_Supplied material_:
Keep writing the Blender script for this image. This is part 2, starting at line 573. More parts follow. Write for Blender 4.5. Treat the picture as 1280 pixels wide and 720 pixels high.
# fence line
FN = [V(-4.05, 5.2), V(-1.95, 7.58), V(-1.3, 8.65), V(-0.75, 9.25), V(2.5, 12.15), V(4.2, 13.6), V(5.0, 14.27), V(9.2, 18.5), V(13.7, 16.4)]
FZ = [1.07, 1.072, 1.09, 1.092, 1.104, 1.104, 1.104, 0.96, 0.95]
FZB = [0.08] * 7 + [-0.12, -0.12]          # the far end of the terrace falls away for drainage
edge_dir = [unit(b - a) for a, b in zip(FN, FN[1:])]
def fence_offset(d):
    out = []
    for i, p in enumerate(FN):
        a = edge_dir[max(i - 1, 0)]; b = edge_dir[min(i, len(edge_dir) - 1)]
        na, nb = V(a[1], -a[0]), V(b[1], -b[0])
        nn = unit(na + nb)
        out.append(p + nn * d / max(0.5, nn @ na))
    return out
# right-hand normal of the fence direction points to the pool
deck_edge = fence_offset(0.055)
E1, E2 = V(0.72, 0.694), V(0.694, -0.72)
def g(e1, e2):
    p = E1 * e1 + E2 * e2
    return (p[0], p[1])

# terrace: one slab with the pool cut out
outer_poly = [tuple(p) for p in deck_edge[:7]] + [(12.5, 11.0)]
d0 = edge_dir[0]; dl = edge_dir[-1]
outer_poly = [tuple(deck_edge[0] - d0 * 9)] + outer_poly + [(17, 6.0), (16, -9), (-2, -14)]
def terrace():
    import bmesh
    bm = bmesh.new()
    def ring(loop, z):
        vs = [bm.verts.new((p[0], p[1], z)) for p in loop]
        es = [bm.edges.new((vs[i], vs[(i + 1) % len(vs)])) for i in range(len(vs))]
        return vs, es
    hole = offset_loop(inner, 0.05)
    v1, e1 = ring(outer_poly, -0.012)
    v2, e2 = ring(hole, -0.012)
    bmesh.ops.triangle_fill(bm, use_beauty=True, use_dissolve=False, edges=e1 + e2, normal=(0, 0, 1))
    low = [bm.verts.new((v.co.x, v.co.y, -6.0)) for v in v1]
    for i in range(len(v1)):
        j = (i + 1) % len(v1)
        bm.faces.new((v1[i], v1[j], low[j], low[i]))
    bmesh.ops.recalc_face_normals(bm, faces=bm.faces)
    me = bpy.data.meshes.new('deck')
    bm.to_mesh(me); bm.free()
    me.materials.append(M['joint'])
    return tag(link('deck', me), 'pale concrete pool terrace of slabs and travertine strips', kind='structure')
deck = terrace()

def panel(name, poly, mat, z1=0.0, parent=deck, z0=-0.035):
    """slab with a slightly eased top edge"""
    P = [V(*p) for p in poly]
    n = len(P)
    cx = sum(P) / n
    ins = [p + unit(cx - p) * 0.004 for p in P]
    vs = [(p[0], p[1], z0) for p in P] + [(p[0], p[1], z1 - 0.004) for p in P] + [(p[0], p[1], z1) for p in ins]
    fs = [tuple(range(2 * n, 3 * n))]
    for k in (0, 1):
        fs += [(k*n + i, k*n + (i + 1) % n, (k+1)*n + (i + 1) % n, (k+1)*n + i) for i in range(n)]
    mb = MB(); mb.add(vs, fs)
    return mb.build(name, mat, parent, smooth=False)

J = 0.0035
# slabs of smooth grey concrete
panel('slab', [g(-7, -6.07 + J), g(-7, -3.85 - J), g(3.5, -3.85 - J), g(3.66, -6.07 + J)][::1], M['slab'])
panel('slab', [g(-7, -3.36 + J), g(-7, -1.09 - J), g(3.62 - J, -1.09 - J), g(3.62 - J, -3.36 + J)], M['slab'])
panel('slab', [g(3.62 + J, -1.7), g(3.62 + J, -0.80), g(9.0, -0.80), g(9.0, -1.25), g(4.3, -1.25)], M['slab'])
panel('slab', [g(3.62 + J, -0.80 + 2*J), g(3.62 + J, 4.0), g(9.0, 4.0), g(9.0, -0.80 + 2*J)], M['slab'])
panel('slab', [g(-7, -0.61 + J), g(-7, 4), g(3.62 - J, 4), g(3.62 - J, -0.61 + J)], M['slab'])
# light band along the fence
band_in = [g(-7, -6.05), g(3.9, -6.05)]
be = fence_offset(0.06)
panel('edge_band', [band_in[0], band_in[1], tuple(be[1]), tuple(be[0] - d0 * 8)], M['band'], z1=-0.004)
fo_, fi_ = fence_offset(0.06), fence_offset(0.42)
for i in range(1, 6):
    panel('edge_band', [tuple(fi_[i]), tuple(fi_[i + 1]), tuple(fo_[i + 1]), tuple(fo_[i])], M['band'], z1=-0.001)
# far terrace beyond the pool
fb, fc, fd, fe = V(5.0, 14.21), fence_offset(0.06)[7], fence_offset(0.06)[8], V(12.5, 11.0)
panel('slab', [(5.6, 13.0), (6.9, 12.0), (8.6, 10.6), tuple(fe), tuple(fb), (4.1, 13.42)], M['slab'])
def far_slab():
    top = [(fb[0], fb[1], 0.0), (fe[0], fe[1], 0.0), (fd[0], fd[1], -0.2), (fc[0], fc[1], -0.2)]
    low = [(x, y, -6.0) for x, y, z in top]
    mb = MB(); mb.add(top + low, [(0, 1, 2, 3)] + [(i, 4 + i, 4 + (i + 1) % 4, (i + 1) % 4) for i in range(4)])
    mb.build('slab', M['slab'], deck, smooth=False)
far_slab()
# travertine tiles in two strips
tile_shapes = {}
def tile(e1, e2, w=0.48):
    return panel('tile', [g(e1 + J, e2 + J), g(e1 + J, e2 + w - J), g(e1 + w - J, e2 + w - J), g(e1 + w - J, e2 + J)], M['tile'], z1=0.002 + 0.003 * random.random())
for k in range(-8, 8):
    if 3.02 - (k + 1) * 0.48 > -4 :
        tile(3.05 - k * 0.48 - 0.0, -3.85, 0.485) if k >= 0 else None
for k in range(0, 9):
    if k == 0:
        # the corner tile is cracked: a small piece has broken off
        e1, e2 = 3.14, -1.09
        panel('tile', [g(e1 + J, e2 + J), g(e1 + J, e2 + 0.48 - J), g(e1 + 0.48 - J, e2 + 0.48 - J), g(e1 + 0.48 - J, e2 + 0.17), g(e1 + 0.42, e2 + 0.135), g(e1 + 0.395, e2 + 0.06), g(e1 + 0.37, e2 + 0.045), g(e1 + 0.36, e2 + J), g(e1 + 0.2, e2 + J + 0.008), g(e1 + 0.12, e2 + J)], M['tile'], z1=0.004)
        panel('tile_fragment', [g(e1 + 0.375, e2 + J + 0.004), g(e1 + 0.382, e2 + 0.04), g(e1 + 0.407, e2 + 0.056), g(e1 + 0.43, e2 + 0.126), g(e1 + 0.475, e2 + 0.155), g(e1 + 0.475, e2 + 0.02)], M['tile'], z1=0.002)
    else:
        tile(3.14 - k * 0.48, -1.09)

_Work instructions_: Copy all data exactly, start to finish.

_The answer_:
Keep writing the Blender script for this image. This is part 2, starting at line 573. More parts follow. Write for Blender 4.5. Treat the picture as 1280 pixels wide and 720 pixels high.
# fence line
FN = [V(-4.05, 5.2), V(-1.95, 7.58), V(-1.3, 8.65), V(-0.75, 9.25), V(2.5, 12.15), V(4.2, 13.6), V(5.0, 14.27), V(9.2, 18.5), V(13.7, 16.4)]
FZ = [1.07, 1.072, 1.09, 1.092, 1.104, 1.104, 1.104, 0.96, 0.95]
FZB = [0.08] * 7 + [-0.12, -0.12]          # the far end of the terrace falls away for drainage
edge_dir = [unit(b - a) for a, b in zip(FN, FN[1:])]
def fence_offset(d):
    out = []
    for i, p in enumerate(FN):
        a = edge_dir[max(i - 1, 0)]; b = edge_dir[min(i, len(edge_dir) - 1)]
        na, nb = V(a[1], -a[0]), V(b[1], -b[0])
        nn = unit(na + nb)
        out.append(p + nn * d / max(0.5, nn @ na))
    return out
# right-hand normal of the fence direction points to the pool
deck_edge = fence_offset(0.055)
E1, E2 = V(0.72, 0.694), V(0.694, -0.72)
def g(e1, e2):
    p = E1 * e1 + E2 * e2
    return (p[0], p[1])

# terrace: one slab with the pool cut out
outer_poly = [tuple(p) for p in deck_edge[:7]] + [(12.5, 11.0)]
d0 = edge_dir[0]; dl = edge_dir[-1]
outer_poly = [tuple(deck_edge[0] - d0 * 9)] + outer_poly + [(17, 6.0), (16, -9), (-2, -14)]
def terrace():
    import bmesh
    bm = bmesh.new()
    def ring(loop, z):
        vs = [bm.verts.new((p[0], p[1], z)) for p in loop]
        es = [bm.edges.new((vs[i], vs[(i + 1) % len(vs)])) for i in range(len(vs))]
        return vs, es
    hole = offset_loop(inner, 0.05)
    v1, e1 = ring(outer_poly, -0.012)
    v2, e2 = ring(hole, -0.012)
    bmesh.ops.triangle_fill(bm, use_beauty=True, use_dissolve=False, edges=e1 + e2, normal=(0, 0, 1))
    low = [bm.verts.new((v.co.x, v.co.y, -6.0)) for v in v1]
    for i in range(len(v1)):
        j = (i + 1) % len(v1)
        bm.faces.new((v1[i], v1[j], low[j], low[i]))
    bmesh.ops.recalc_face_normals(bm, faces=bm.faces)
    me = bpy.data.meshes.new('deck')
    bm.to_mesh(me); bm.free()
    me.materials.append(M['joint'])
    return tag(link('deck', me), 'pale concrete pool terrace of slabs and travertine strips', kind='structure')
deck = terrace()

def panel(name, poly, mat, z1=0.0, parent=deck, z0=-0.035):
    """slab with a slightly eased top edge"""
    P = [V(*p) for p in poly]
    n = len(P)
    cx = sum(P) / n
    ins = [p + unit(cx - p) * 0.004 for p in P]
    vs = [(p[0], p[1], z0) for p in P] + [(p[0], p[1], z1 - 0.004) for p in P] + [(p[0], p[1], z1) for p in ins]
    fs = [tuple(range(2 * n, 3 * n))]
    for k in (0, 1):
        fs += [(k*n + i, k*n + (i + 1) % n, (k+1)*n + (i + 1) % n, (k+1)*n + i) for i in range(n)]
    mb = MB(); mb.add(vs, fs)
    return mb.build(name, mat, parent, smooth=False)

J = 0.0035
# slabs of smooth grey concrete
panel('slab', [g(-7, -6.07 + J), g(-7, -3.85 - J), g(3.5, -3.85 - J), g(3.66, -6.07 + J)][::1], M['slab'])
panel('slab', [g(-7, -3.36 + J), g(-7, -1.09 - J), g(3.62 - J, -1.09 - J), g(3.62 - J, -3.36 + J)], M['slab'])
panel('slab', [g(3.62 + J, -1.7), g(3.62 + J, -0.80), g(9.0, -0.80), g(9.0, -1.25), g(4.3, -1.25)], M['slab'])
panel('slab', [g(3.62 + J, -0.80 + 2*J), g(3.62 + J, 4.0), g(9.0, 4.0), g(9.0, -0.80 + 2*J)], M['slab'])
panel('slab', [g(-7, -0.61 + J), g(-7, 4), g(3.62 - J, 4), g(3.62 - J, -0.61 + J)], M['slab'])
# light band along the fence
band_in = [g(-7, -6.05), g(3.9, -6.05)]
be = fence_offset(0.06)
panel('edge_band', [band_in[0], band_in[1], tuple(be[1]), tuple(be[0] - d0 * 8)], M['band'], z1=-0.004)
fo_, fi_ = fence_offset(0.06), fence_offset(0.42)
for i in range(1, 6):
    panel('edge_band', [tuple(fi_[i]), tuple(fi_[i + 1]), tuple(fo_[i + 1]), tuple(fo_[i])], M['band'], z1=-0.001)
# far terrace beyond the pool
fb, fc, fd, fe = V(5.0, 14.21), fence_offset(0.06)[7], fence_offset(0.06)[8], V(12.5, 11.0)
panel('slab', [(5.6, 13.0), (6.9, 12.0), (8.6, 10.6), tuple(fe), tuple(fb), (4.1, 13.42)], M['slab'])
def far_slab():
    top = [(fb[0], fb[1], 0.0), (fe[0], fe[1], 0.0), (fd[0], fd[1], -0.2), (fc[0], fc[1], -0.2)]
    low = [(x, y, -6.0) for x, y, z in top]
    mb = MB(); mb.add(top + low, [(0, 1, 2, 3)] + [(i, 4 + i, 4 + (i + 1) % 4, (i + 1) % 4) for i in range(4)])
    mb.build('slab', M['slab'], deck, smooth=False)
far_slab()
# travertine tiles in two strips
tile_shapes = {}
def tile(e1, e2, w=0.48):
    return panel('tile', [g(e1 + J, e2 + J), g(e1 + J, e2 + w - J), g(e1 + w - J, e2 + w - J), g(e1 + w - J, e2 + J)], M['tile'], z1=0.002 + 0.003 * random.random())
for k in range(-8, 8):
    if 3.02 - (k + 1) * 0.48 > -4 :
        tile(3.05 - k * 0.48 - 0.0, -3.85, 0.485) if k >= 0 else None
for k in range(0, 9):
    if k == 0:
        # the corner tile is cracked: a small piece has broken off
        e1, e2 = 3.14, -1.09
        panel('tile', [g(e1 + J, e2 + J), g(e1 + J, e2 + 0.48 - J), g(e1 + 0.48 - J, e2 + 0.48 - J), g(e1 + 0.48 - J, e2 + 0.17), g(e1 + 0.42, e2 + 0.135), g(e1 + 0.395, e2 + 0.06), g(e1 + 0.37, e2 + 0.045), g(e1 + 0.36, e2 + J), g(e1 + 0.2, e2 + J + 0.008), g(e1 + 0.12, e2 + J)], M['tile'], z1=0.004)
        panel('tile_fragment', [g(e1 + 0.375, e2 + J + 0.004), g(e1 + 0.382, e2 + 0.04), g(e1 + 0.407, e2 + 0.056), g(e1 + 0.43, e2 + 0.126), g(e1 + 0.475, e2 + 0.155), g(e1 + 0.475, e2 + 0.02)], M['tile'], z1=0.002)
    else:
        tile(3.14 - k * 0.48, -1.09)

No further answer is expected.